Sevgili dostlar.
İnsan belli bir yaşa gelince.
Hele, hele.
Eskiye özlem duygularımız tavan yapıp,
Anılara balıklama dalınca!
“Anılar yaşlıların bastonudur” özdeyişinin ne kadar doğru bir tespit olduğunu kanıtlarcasına,
O nostaljik derinlikler içinde ne kadar güzellikler varsa onları doyasıya yad edip, en görkemlilerine ve güzellerine yaslanıp duruyoruz.

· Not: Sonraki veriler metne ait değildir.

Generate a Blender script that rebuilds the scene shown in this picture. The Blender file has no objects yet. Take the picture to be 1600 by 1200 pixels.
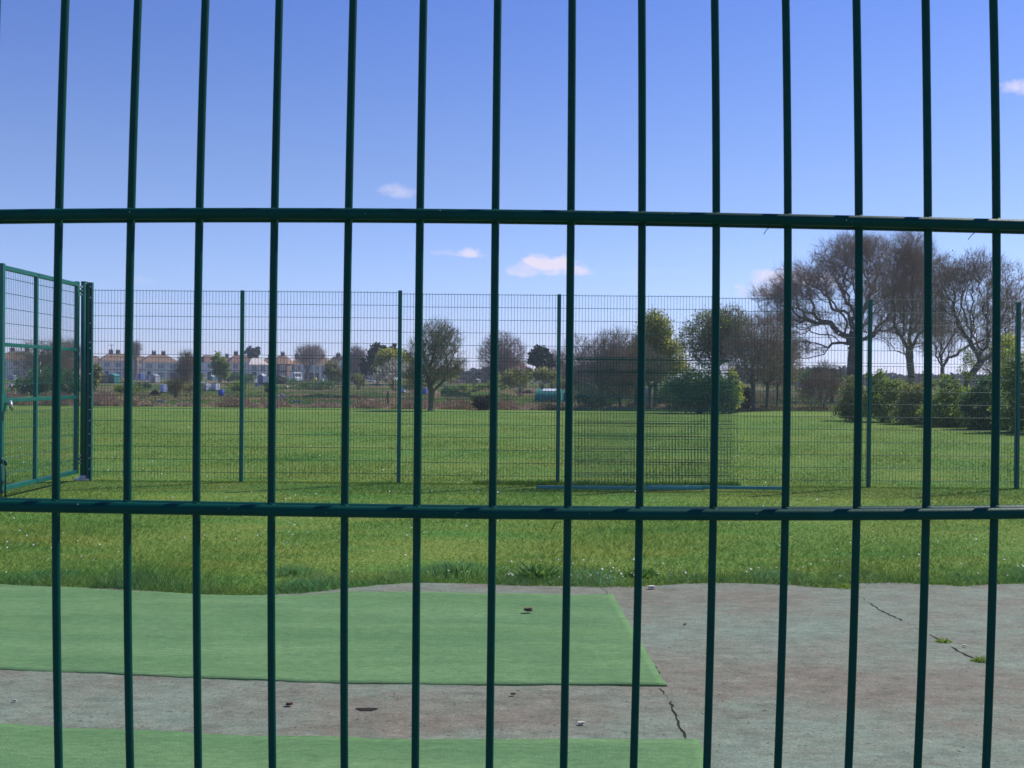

Biz, nerelerden nerelere geldiğimizi çok iyi bildiğimiz içindir ki, “Hey gidi günler hey derken”, eskiden ayaklarımızın yere basmadığından, havalarda uçtuğumuzdan bahsederken, şimdi yürümekte bile zorlandığımızdan söz ederek geçmişe öykünüyoruz.
Şimdi durup dururken bu konu da nereden çıktı?
Dediğinizi duyar gibiyim.
Daha doğrusu hepinizin değil, kimi dostların!
Nedeni şu.
Gerçek Alanya Gazetesi’nin değerli genç emekçileri, Gizem Çetinkaya ve Erkan Uysal, herhalde bana ya da yazılarıma değer verdiklerinden olacak, gazetenin patronu kadim dostum sayın Necati Masatlı’ya, yazılarıma ara verdiğimden söz ederek bir nevi şikayette bulunmuşlar.
O da bu konuyla ilgili beni aradı.
Aranmak, hatırlanmak ve de yıllardır okunur olmak çok güzel bir şey.
Ama genç kalemlerin de, şunu bilmelerinde yarar var.
İnsan yaşlandıkça bir sürü yeteneğini ya kaybediyor ya da bu yeteneklerin bir kısmı erozyona uğruyor.
Yıllar öncesine uzanıp şöyle bir gezinti yaparsak,
Bırakın haftada iki ya da günlük köşe yazısı yazmayı.
Her gün bir gazetenin tüm sayfalarını bile tek başıma doldurduğum günler bile oluyordu.
Ama gel gör ki,
Maalesef, şimdi o yeteneğimden eser bile kalmadığının bilinmesinde yarar var.
Kim istemez, gençliğindeki gibi koşmayı, düşünmeyi, atlayıp zıplamayı ya da köşe yazıları yazmayı.
Seksenleri solladığımız şu günlerde, bu halimize de şükür demekten başka yapabileceğimiz bir şey yok.